En ese mismo momento, Best empieza a girar y pone el número 11 en su camiseta de perfil a McCreadie. Carga contra el despeje y la pelota se estrella en su pierna derecha, ya extendida, y luego en su talón izquierdo. McCreadie se ve obligado a girar y salir en persecución del balón, que se dirige hacia su propia línea de gol, en un intento por recuperar la posesión, pero como si fuera un ejercicio de rutina ante un error que puede ser fácilmente rectificado. Se trata de un grave error de cálculo. Best es más rápido e inteligente que McCreadie y llega a la pelota antes que él, dándole un toque con la punta del pie por encima de la cabeza del defensa para luego partir inmediatamente en busca de ella. McCreadie es sorprendido con los pies planos, y está atrapado. Además del arquero Bonetti, no hay otro compañero de equipo en esta zona de la cancha de Old Trafford. De todos modos, Bonetti es un desafortunado espectador, y solo le queda gritar indicaciones que son ahogadas por el ruido ensordecedor del público parapetado en el Stretford End, la tribuna detrás de él.

Por su lado, lleno de pánico, confundido y sin idea de qué hacer, McCreadie se las arregla para corretear hacia atrás y momentáneamente protege el balón del acecho de Best. Puede sentir el aliento del irlandés en el cuello. Decide entonces –de nuevo, de manera arriesgada y errónea– pasarle el balón a Bonetti con la parte externa de su bota derecha. Best se le adelanta y logra cruzarse delante de él, forzando a McCreadie a cambiar de plan y deslizarse sobre el césped para despejar el balón, empresa en la cual fracasa. Comienza a volcarse y la pelota se escurre débilmente del control de su pie izquierdo. Parece un tonto. Está tumbado, ignominiosamente, boca abajo, luchando por levantarse y con las dos manos sobre el césped. Se resbala nuevamente, como si la cancha estuviera cubierta de grasa, así que su perspectiva de lo que viene después es la de un gusano de tierra atrapado en la hierba. Best deja que la pelota corra hacia dentro del área. Éstá en un ángulo de 15 grados con respecto a la meta de Bonetti; y el arquero, quien no ha decidido si dejar su área chica o permanecer dentro de ella, está parado en su primer palo.

Cualquier otro jugador, ante tal improbable geometría, enviaría un centro con firmeza hacia el punto de penal, donde David Herd está esperando para rematar –y donde también está Denis Law, unos pasos atrás.

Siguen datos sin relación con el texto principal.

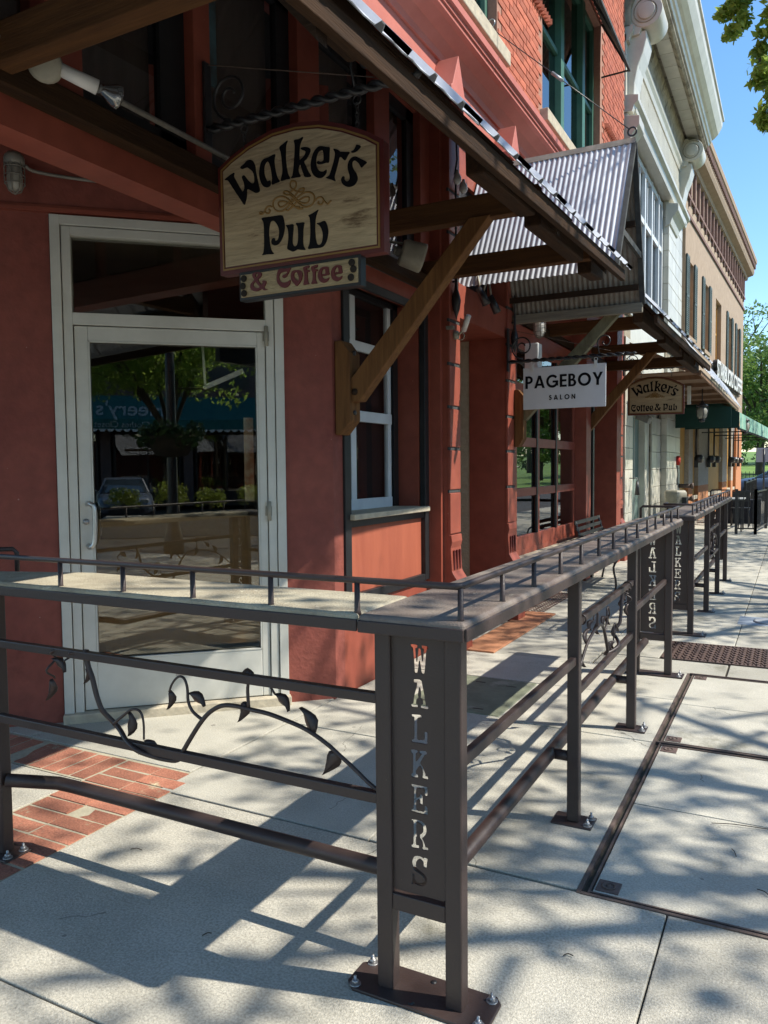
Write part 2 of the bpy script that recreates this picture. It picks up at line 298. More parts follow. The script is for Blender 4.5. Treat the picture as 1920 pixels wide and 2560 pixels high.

Pero Best no le presta atención a ninguno de sus dos compañeros. Lo que hace, en cambio, es totalmente instintivo, algo derivado de la certeza de que su habilidad no le defraudará. Al darle al balón, Best parece un modelo posando en un manual de entrenamiento de la Asociación de Fútbol. Se inclina un poco hacia atrás. Su pie izquierdo se planta firmemente al lado del balón. Su derecha está en ristre. Los brazos abiertos le dan el equilibrio perfecto. Usa su empeine, dándole curva y haciendo rotar al balón sobre su eje. Bonetti sabe en el fondo de su corazón que está derrotado, tan pronto como ve que la pelota sale del botín de Best. Se lanza hacia arriba con el brazo derecho extendido, y con la incierta esperanza de que un leve roce de sus dedos logre desviar el trayecto de la pelota, lo suficiente como para salvarlos a él y a McCreadie.

Pero los cálculos matemáticos y trigonométricos de Best son infalibles, como si hubiera medido todo el paisaje y deducido la altura y el peso, así como la velocidad y la pendiente que necesita para superar el salto de Bonetti y encontrar la red. La pelota evade el salto del arquero por un par de centímetros y entra a un metro del segundo palo. Herd, quien había estado esperando el pase que nunca llegó, salta dentro del arco para tomar el balón, sin dar crédito a lo que ha presenciado. Bonetti está desconcertado. Se lleva las manos a las caderas, girando brevemente hacia el vencido McCreadie, quien por fin está en posición vertical, caminando con dificultad a través del área fangosa, con las rodillas sucias y sin mirar a nadie. No necesita que le digan –a través de una palabra, mirada o gesto– que es culpable del gol. La burla de la multitud es suficiente castigo."